**Your task:** Transcribe the material in full, exactly as written.

**Data excerpts:**
────────────────

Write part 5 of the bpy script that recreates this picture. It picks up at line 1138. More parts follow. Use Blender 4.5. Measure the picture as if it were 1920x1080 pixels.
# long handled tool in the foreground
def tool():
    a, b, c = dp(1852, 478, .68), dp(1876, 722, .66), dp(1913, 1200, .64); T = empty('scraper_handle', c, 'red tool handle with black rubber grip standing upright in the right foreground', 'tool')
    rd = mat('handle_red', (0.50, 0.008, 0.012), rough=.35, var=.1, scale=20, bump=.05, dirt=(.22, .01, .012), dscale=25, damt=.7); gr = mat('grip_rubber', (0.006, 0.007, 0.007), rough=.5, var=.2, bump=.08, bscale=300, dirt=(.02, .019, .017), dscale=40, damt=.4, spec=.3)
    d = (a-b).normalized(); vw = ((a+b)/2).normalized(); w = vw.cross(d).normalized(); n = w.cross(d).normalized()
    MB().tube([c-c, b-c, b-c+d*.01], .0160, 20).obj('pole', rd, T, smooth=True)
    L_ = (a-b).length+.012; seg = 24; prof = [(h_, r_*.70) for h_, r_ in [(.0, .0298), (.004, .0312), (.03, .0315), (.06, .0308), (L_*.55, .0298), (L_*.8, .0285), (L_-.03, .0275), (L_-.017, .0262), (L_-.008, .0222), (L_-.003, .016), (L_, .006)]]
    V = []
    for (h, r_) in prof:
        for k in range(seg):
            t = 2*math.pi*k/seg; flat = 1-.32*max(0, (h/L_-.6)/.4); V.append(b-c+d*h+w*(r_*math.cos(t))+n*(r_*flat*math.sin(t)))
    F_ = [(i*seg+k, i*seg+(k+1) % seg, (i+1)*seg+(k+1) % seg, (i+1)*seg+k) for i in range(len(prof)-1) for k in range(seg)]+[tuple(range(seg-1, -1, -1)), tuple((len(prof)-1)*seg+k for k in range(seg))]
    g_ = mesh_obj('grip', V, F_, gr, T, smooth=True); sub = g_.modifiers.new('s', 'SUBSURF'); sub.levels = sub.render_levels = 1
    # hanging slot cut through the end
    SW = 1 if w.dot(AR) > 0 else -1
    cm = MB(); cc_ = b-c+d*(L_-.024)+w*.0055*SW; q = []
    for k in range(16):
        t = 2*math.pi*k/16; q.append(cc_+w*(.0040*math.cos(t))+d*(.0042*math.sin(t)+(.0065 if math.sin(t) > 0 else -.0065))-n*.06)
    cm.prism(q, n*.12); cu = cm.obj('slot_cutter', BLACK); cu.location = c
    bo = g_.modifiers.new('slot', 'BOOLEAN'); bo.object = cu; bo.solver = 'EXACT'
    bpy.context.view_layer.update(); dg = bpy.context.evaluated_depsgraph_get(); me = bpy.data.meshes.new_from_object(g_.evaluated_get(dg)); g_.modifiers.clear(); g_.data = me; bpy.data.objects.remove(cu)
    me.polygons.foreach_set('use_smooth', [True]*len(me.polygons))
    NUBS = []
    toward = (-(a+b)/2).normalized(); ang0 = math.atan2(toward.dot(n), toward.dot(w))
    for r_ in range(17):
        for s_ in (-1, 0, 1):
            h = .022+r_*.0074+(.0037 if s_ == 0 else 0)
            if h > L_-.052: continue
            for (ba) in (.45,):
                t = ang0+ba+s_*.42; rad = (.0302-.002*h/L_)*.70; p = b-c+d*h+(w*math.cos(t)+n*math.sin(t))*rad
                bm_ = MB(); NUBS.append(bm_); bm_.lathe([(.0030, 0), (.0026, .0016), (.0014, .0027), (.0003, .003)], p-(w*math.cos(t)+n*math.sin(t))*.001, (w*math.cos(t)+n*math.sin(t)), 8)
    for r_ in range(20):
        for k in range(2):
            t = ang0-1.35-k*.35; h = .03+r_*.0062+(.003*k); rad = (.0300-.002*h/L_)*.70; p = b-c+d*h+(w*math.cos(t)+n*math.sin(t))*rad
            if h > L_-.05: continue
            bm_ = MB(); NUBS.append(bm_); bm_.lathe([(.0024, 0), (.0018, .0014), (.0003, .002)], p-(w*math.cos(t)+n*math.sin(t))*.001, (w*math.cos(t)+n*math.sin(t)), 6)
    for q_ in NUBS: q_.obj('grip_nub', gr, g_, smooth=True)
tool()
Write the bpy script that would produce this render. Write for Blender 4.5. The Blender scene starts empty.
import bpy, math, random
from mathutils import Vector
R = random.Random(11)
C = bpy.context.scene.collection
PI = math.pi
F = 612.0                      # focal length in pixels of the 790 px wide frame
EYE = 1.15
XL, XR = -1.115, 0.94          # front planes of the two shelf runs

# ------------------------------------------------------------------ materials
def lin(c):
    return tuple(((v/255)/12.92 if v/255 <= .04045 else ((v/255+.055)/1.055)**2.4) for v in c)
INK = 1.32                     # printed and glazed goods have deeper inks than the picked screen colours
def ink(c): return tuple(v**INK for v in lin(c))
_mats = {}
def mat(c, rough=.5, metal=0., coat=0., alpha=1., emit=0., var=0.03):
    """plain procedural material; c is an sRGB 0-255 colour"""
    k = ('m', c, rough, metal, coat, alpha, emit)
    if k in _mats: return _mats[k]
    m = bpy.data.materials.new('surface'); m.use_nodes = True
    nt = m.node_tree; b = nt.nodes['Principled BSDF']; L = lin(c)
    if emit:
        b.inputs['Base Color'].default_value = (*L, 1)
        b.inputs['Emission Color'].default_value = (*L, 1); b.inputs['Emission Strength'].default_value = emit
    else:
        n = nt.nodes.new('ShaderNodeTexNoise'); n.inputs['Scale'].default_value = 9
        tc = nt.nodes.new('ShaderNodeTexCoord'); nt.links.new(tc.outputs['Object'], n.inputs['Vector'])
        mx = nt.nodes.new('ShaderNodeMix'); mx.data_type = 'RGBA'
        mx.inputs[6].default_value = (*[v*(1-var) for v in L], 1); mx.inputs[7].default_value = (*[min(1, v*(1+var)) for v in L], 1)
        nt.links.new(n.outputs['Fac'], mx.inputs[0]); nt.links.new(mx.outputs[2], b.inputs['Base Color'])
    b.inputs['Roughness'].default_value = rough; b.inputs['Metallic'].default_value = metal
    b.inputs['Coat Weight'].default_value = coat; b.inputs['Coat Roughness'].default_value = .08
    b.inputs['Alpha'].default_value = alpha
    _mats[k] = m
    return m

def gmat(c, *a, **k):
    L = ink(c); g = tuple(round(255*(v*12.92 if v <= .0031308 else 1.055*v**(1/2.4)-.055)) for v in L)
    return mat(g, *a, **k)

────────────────

**Solution to this exercise:**
Write part 5 of the bpy script that recreates this picture. It picks up at line 1138. More parts follow. Use Blender 4.5. Measure the picture as if it were 1920x1080 pixels.
# long handled tool in the foreground
def tool():
    a, b, c = dp(1852, 478, .68), dp(1876, 722, .66), dp(1913, 1200, .64); T = empty('scraper_handle', c, 'red tool handle with black rubber grip standing upright in the right foreground', 'tool')
    rd = mat('handle_red', (0.50, 0.008, 0.012), rough=.35, var=.1, scale=20, bump=.05, dirt=(.22, .01, .012), dscale=25, damt=.7); gr = mat('grip_rubber', (0.006, 0.007, 0.007), rough=.5, var=.2, bump=.08, bscale=300, dirt=(.02, .019, .017), dscale=40, damt=.4, spec=.3)
    d = (a-b).normalized(); vw = ((a+b)/2).normalized(); w = vw.cross(d).normalized(); n = w.cross(d).normalized()
    MB().tube([c-c, b-c, b-c+d*.01], .0160, 20).obj('pole', rd, T, smooth=True)
    L_ = (a-b).length+.012; seg = 24; prof = [(h_, r_*.70) for h_, r_ in [(.0, .0298), (.004, .0312), (.03, .0315), (.06, .0308), (L_*.55, .0298), (L_*.8, .0285), (L_-.03, .0275), (L_-.017, .0262), (L_-.008, .0222), (L_-.003, .016), (L_, .006)]]
    V = []
    for (h, r_) in prof:
        for k in range(seg):
            t = 2*math.pi*k/seg; flat = 1-.32*max(0, (h/L_-.6)/.4); V.append(b-c+d*h+w*(r_*math.cos(t))+n*(r_*flat*math.sin(t)))
    F_ = [(i*seg+k, i*seg+(k+1) % seg, (i+1)*seg+(k+1) % seg, (i+1)*seg+k) for i in range(len(prof)-1) for k in range(seg)]+[tuple(range(seg-1, -1, -1)), tuple((len(prof)-1)*seg+k for k in range(seg))]
    g_ = mesh_obj('grip', V, F_, gr, T, smooth=True); sub = g_.modifiers.new('s', 'SUBSURF'); sub.levels = sub.render_levels = 1
    # hanging slot cut through the end
    SW = 1 if w.dot(AR) > 0 else -1
    cm = MB(); cc_ = b-c+d*(L_-.024)+w*.0055*SW; q = []
    for k in range(16):
        t = 2*math.pi*k/16; q.append(cc_+w*(.0040*math.cos(t))+d*(.0042*math.sin(t)+(.0065 if math.sin(t) > 0 else -.0065))-n*.06)
    cm.prism(q, n*.12); cu = cm.obj('slot_cutter', BLACK); cu.location = c
    bo = g_.modifiers.new('slot', 'BOOLEAN'); bo.object = cu; bo.solver = 'EXACT'
    bpy.context.view_layer.update(); dg = bpy.context.evaluated_depsgraph_get(); me = bpy.data.meshes.new_from_object(g_.evaluated_get(dg)); g_.modifiers.clear(); g_.data = me; bpy.data.objects.remove(cu)
    me.polygons.foreach_set('use_smooth', [True]*len(me.polygons))
    NUBS = []
    toward = (-(a+b)/2).normalized(); ang0 = math.atan2(toward.dot(n), toward.dot(w))
    for r_ in range(17):
        for s_ in (-1, 0, 1):
            h = .022+r_*.0074+(.0037 if s_ == 0 else 0)
            if h > L_-.052: continue
            for (ba) in (.45,):
                t = ang0+ba+s_*.42; rad = (.0302-.002*h/L_)*.70; p = b-c+d*h+(w*math.cos(t)+n*math.sin(t))*rad
                bm_ = MB(); NUBS.append(bm_); bm_.lathe([(.0030, 0), (.0026, .0016), (.0014, .0027), (.0003, .003)], p-(w*math.cos(t)+n*math.sin(t))*.001, (w*math.cos(t)+n*math.sin(t)), 8)
    for r_ in range(20):
        for k in range(2):
            t = ang0-1.35-k*.35; h = .03+r_*.0062+(.003*k); rad = (.0300-.002*h/L_)*.70; p = b-c+d*h+(w*math.cos(t)+n*math.sin(t))*rad
            if h > L_-.05: continue
            bm_ = MB(); NUBS.append(bm_); bm_.lathe([(.0024, 0), (.0018, .0014), (.0003, .002)], p-(w*math.cos(t)+n*math.sin(t))*.001, (w*math.cos(t)+n*math.sin(t)), 6)
    for q_ in NUBS: q_.obj('grip_nub', gr, g_, smooth=True)
tool()
Write the bpy script that would produce this render. Write for Blender 4.5. The Blender scene starts empty.
import bpy, math, random
from mathutils import Vector
R = random.Random(11)
C = bpy.context.scene.collection
PI = math.pi
F = 612.0                      # focal length in pixels of the 790 px wide frame
EYE = 1.15
XL, XR = -1.115, 0.94          # front planes of the two shelf runs

# ------------------------------------------------------------------ materials
def lin(c):
    return tuple(((v/255)/12.92 if v/255 <= .04045 else ((v/255+.055)/1.055)**2.4) for v in c)
INK = 1.32                     # printed and glazed goods have deeper inks than the picked screen colours
def ink(c): return tuple(v**INK for v in lin(c))
_mats = {}
def mat(c, rough=.5, metal=0., coat=0., alpha=1., emit=0., var=0.03):
    """plain procedural material; c is an sRGB 0-255 colour"""
    k = ('m', c, rough, metal, coat, alpha, emit)
    if k in _mats: return _mats[k]
    m = bpy.data.materials.new('surface'); m.use_nodes = True
    nt = m.node_tree; b = nt.nodes['Principled BSDF']; L = lin(c)
    if emit:
        b.inputs['Base Color'].default_value = (*L, 1)
        b.inputs['Emission Color'].default_value = (*L, 1); b.inputs['Emission Strength'].default_value = emit
    else:
        n = nt.nodes.new('ShaderNodeTexNoise'); n.inputs['Scale'].default_value = 9
        tc = nt.nodes.new('ShaderNodeTexCoord'); nt.links.new(tc.outputs['Object'], n.inputs['Vector'])
        mx = nt.nodes.new('ShaderNodeMix'); mx.data_type = 'RGBA'
        mx.inputs[6].default_value = (*[v*(1-var) for v in L], 1); mx.inputs[7].default_value = (*[min(1, v*(1+var)) for v in L], 1)
        nt.links.new(n.outputs['Fac'], mx.inputs[0]); nt.links.new(mx.outputs[2], b.inputs['Base Color'])
    b.inputs['Roughness'].default_value = rough; b.inputs['Metallic'].default_value = metal
    b.inputs['Coat Weight'].default_value = coat; b.inputs['Coat Roughness'].default_value = .08
    b.inputs['Alpha'].default_value = alpha
    _mats[k] = m
    return m

def gmat(c, *a, **k):
    L = ink(c); g = tuple(round(255*(v*12.92 if v <= .0031308 else 1.055*v**(1/2.4)-.055)) for v in L)
    return mat(g, *a, **k)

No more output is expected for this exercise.